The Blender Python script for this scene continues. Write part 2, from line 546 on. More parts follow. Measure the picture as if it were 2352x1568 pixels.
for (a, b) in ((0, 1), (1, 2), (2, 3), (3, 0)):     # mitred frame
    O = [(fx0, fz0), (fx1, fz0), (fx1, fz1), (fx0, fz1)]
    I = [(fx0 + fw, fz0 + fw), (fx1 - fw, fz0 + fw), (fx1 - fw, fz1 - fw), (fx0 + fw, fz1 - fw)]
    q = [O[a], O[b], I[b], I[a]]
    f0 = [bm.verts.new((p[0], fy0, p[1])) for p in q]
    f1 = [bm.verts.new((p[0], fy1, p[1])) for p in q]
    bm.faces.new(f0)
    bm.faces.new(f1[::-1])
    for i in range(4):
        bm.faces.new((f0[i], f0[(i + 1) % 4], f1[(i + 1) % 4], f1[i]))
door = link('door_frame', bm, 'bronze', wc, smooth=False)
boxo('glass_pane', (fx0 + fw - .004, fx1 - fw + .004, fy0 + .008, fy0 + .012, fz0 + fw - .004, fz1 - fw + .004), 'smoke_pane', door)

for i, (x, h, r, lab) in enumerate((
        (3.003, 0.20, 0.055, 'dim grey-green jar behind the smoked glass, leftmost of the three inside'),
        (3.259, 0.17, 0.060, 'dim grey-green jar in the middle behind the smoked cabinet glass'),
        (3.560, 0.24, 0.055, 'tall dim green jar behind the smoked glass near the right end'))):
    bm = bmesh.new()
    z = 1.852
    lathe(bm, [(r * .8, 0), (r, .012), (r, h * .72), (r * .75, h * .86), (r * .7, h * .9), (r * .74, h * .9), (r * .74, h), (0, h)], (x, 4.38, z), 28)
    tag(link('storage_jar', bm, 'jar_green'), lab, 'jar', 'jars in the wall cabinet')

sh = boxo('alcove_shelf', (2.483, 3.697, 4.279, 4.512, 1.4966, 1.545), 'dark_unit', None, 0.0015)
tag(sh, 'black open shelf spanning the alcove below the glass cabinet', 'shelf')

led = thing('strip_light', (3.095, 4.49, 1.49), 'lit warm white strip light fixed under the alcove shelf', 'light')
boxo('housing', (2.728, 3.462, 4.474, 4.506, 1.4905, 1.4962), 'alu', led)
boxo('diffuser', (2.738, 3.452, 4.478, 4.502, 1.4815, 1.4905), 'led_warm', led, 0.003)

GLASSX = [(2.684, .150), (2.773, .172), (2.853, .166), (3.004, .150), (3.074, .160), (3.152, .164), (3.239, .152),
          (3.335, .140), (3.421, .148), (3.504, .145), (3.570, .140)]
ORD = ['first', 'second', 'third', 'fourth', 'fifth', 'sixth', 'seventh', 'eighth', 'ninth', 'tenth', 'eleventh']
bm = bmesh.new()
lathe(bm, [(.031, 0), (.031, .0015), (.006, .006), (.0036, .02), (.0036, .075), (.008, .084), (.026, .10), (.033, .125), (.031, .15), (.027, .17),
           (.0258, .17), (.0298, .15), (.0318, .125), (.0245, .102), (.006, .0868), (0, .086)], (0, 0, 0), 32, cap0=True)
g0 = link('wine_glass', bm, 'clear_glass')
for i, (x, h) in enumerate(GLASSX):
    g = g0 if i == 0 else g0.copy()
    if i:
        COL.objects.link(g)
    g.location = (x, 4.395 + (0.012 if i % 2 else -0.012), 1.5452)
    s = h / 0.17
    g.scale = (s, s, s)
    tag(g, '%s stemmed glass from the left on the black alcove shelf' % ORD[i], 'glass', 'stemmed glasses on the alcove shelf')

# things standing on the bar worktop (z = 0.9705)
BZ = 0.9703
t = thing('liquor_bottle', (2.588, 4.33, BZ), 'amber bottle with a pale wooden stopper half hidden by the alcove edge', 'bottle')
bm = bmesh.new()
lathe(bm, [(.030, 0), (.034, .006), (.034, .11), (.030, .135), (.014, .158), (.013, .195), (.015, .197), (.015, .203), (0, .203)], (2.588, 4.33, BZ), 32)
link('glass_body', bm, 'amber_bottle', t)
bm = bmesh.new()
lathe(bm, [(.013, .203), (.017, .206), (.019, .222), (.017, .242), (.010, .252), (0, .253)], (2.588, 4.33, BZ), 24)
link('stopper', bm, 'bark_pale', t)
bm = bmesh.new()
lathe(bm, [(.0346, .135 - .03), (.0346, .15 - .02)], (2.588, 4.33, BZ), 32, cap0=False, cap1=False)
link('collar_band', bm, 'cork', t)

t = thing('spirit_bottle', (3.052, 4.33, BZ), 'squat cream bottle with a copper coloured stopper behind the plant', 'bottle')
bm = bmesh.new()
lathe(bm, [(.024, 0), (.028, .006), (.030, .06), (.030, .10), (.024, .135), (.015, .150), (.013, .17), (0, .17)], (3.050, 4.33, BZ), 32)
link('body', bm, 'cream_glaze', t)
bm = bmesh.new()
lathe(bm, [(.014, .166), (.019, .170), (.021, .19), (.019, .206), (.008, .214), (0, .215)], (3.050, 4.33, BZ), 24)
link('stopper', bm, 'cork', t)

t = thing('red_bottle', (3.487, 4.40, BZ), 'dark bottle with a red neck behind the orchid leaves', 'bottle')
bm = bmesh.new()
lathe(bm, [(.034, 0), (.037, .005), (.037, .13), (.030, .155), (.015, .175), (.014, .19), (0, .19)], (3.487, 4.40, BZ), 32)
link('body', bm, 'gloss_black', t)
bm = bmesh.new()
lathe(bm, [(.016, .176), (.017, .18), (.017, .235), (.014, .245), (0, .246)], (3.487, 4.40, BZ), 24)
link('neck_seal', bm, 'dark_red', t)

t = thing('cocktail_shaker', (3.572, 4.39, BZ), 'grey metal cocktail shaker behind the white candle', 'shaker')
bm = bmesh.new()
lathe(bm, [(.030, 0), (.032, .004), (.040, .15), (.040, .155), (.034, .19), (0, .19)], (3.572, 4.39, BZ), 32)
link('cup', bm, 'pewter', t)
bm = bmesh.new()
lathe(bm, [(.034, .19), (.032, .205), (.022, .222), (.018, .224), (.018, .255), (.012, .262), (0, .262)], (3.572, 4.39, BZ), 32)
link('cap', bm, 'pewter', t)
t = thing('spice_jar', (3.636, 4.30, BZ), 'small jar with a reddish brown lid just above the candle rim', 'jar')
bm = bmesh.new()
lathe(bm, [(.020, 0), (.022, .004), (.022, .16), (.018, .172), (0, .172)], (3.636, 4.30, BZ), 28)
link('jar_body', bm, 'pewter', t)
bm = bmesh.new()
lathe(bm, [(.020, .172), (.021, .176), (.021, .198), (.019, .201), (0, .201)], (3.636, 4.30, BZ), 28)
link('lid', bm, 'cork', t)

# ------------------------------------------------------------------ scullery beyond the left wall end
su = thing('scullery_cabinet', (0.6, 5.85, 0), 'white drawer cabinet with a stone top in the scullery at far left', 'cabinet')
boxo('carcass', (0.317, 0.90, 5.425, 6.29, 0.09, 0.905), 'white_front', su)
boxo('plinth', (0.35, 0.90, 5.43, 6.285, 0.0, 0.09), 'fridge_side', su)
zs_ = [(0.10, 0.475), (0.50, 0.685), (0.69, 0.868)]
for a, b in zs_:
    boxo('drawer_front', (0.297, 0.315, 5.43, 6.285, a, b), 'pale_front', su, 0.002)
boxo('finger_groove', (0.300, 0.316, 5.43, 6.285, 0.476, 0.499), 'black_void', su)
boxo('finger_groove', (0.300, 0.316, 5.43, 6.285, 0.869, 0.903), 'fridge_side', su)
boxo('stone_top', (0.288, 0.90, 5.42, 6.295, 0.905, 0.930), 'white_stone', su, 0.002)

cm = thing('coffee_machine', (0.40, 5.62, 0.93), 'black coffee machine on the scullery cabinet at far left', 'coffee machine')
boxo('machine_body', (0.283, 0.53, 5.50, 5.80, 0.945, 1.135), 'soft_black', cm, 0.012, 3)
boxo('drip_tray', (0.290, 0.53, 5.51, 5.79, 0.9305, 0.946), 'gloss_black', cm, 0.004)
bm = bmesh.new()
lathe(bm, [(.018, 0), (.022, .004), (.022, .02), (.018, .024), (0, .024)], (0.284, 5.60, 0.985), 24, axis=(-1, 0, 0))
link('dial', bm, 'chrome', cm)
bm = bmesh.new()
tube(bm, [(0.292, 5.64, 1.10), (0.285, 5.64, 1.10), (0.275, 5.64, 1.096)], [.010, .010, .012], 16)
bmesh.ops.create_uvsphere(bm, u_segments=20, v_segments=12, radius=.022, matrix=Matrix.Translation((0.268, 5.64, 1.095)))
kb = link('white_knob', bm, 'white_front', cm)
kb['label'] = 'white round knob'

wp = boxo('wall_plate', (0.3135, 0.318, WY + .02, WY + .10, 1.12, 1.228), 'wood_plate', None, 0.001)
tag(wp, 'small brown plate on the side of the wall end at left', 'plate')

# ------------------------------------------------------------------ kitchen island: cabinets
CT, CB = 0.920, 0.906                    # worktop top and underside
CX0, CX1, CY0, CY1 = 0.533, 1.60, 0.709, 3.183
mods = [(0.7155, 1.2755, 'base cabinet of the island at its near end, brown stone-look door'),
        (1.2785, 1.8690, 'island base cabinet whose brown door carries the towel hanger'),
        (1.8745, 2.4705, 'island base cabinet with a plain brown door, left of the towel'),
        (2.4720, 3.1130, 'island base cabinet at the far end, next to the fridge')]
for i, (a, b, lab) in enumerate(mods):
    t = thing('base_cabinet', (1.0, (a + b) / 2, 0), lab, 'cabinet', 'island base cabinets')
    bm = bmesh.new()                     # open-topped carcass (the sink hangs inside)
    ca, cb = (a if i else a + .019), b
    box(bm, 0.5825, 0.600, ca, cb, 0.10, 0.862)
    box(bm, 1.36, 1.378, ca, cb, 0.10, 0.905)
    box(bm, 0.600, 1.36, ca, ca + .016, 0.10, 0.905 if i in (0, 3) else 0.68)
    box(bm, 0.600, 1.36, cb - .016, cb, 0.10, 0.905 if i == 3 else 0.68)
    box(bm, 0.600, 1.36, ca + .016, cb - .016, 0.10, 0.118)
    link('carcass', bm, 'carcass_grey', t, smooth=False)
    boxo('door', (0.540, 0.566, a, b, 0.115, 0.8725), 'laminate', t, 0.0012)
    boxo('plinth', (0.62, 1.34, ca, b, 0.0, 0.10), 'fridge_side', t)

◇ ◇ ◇

All lines from the beginning of the material above through the one with "boxo('glass_pane', (fx0 +" need to be returned exactly; please return those and only those.

# COMPLETED TASK:
The Blender Python script for this scene continues. Write part 2, from line 546 on. More parts follow. Measure the picture as if it were 2352x1568 pixels.
for (a, b) in ((0, 1), (1, 2), (2, 3), (3, 0)):     # mitred frame
    O = [(fx0, fz0), (fx1, fz0), (fx1, fz1), (fx0, fz1)]
    I = [(fx0 + fw, fz0 + fw), (fx1 - fw, fz0 + fw), (fx1 - fw, fz1 - fw), (fx0 + fw, fz1 - fw)]
    q = [O[a], O[b], I[b], I[a]]
    f0 = [bm.verts.new((p[0], fy0, p[1])) for p in q]
    f1 = [bm.verts.new((p[0], fy1, p[1])) for p in q]
    bm.faces.new(f0)
    bm.faces.new(f1[::-1])
    for i in range(4):
        bm.faces.new((f0[i], f0[(i + 1) % 4], f1[(i + 1) % 4], f1[i]))
door = link('door_frame', bm, 'bronze', wc, smooth=False)
boxo('glass_pane', (fx0 + fw - .004, fx1 - fw + .004, fy0 + .008, fy0 + .012, fz0 + fw - .004, fz1 - fw + .004), 'smoke_pane', door)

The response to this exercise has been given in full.